River Wharfe just west of Ilkley
Around a kilometre of minor roads lead me to the attractive cottages of Low Mill Village and onwards to pass St Peter's Church, whose interior dates from Tudor times according to the handy nearby sign.  A short walk through the eastern edge of the village of Addingham brought me back down to the River Wharfe.

St Peter's Church, Addingham
River Wharfe near Addingham
After passing through a caravan park there was now a pleasant couple of kilometres of riverside walking through sheep fields.  This ended when I reached the B6160 road, which I crossed to find the Farfield Friends Meeting House that dates from 1689.

Farfield Friends Meeting House
A field edge footpath offered a pleasant alternative to walking along the road for the next kilometre, but unfortunately it seems to end prematurely, which results in having to walk along the busy B6160 road for around half a kilometre before escaping back down to the river again.

Looking upstream from Bolton Bridge
At Bolton Bridge, where I entered the Yorkshire Dales National Park, there were good views further up into Wharfedale.  Continuing on upstream, on the west bank of the River Wharfe, I entered the pleasant parkland of the Bolton Abbey estate where I soon stopped for lunch on a handily located bench in the winter sunshine.  After a little over a kilometre of enjoyable riverside walking I reached the impressive remains of Bolton Priory, which dates from the 12th century.

Bolton Priory
Bolton Priory
I took five or ten minutes out of my walk to have a quick look around the ruins of the priory, before crossing to the east bank of the Wharfe by way of Waterfall Bridge.  The next couple of kilometres were clearly a popular spot for a Sunday afternoon stroll as I reckon I passed at least a hundred other walkers!

Waterfall Bridge
Bolton Priory
Around a kilometre and a half after passing the priory, I reached a very busy car park next to the Cavendish Pavilion cafe and visitor centre.  The reason for the busy car park soon became apparent as I entered Strid Wood: the estate was holding a Christmas event along the next few hundred metres of woodland path, complete with elves and Santa's grotto!  However given the I didn't have Isabel or Olivia with me there was no need to stop, so I continued onwards along the Green Trail to reach The Strid.

The Strid
This significant narrowing of the river was impressive to look at today given how full the river was, and it reminded me slightly of the Linn of Dee (although with a few more trees!).  However the river looked to be very dangerous here so, as advised by the signs, I kept well back from the edge whilst admiring the awesome force of the river being forced through such a narrow gap.

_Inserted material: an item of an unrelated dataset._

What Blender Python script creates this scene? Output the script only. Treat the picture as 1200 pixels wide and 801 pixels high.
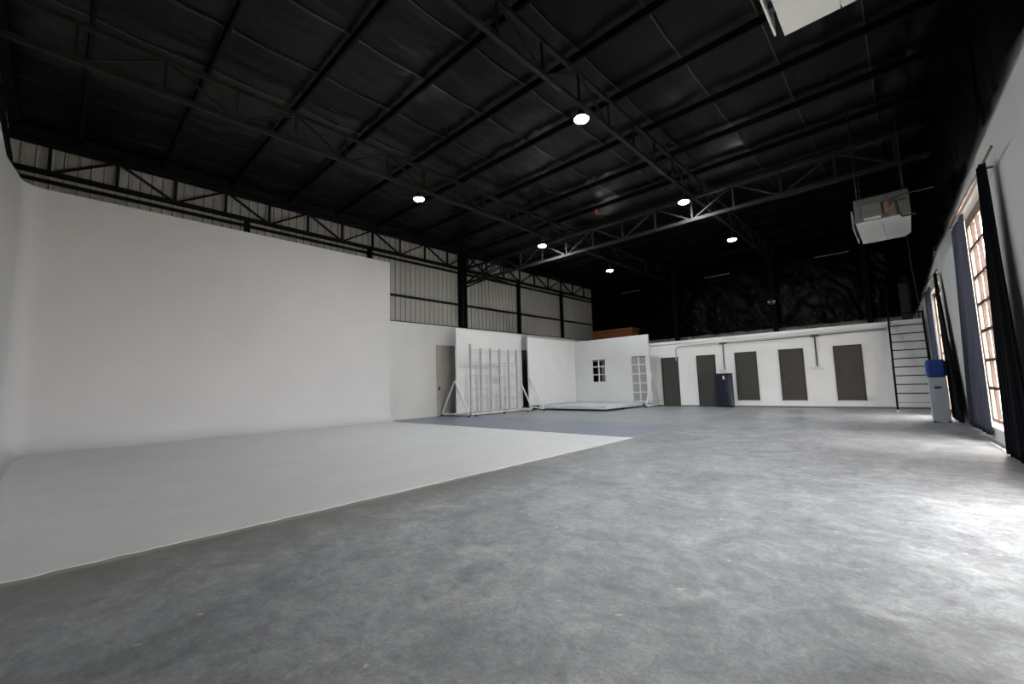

Continuing on through the woods I reached Barden Bridge.  Here I seemed to leave the crowds behind as from here on I only saw a handful of other walkers for the rest of the day.  It was a pleasant sunny afternoon as I continued northwards along the east bank of the river towards Appletreewick.

Afternoon light north of Barden Bridge
Tree north of Barden Bridge
I reached the road just east of Burnsall in fading light just before 4pm.  I crossed the bridge and headed to the tearoom for a well earned teacake and tea :-)  After feeling suitably refreshed I headed to my accommodation for the night to find I was the only guest at my B&B - well I suppose it was a Sunday in December!  A fine pub dinner washed down with a couple of pints of real ale was an excellent end to a good day's walking :-)

See also my Social Hiking live map from the walk.


  1. As Wainwright once said to walk without a goal is to wander aimlessly.....good luck on the Dales Way!

    1. Thanks :-) I made it as far as Buckden that weekend and I plan to go back to finish the Dales Way at some point over the next couple of months.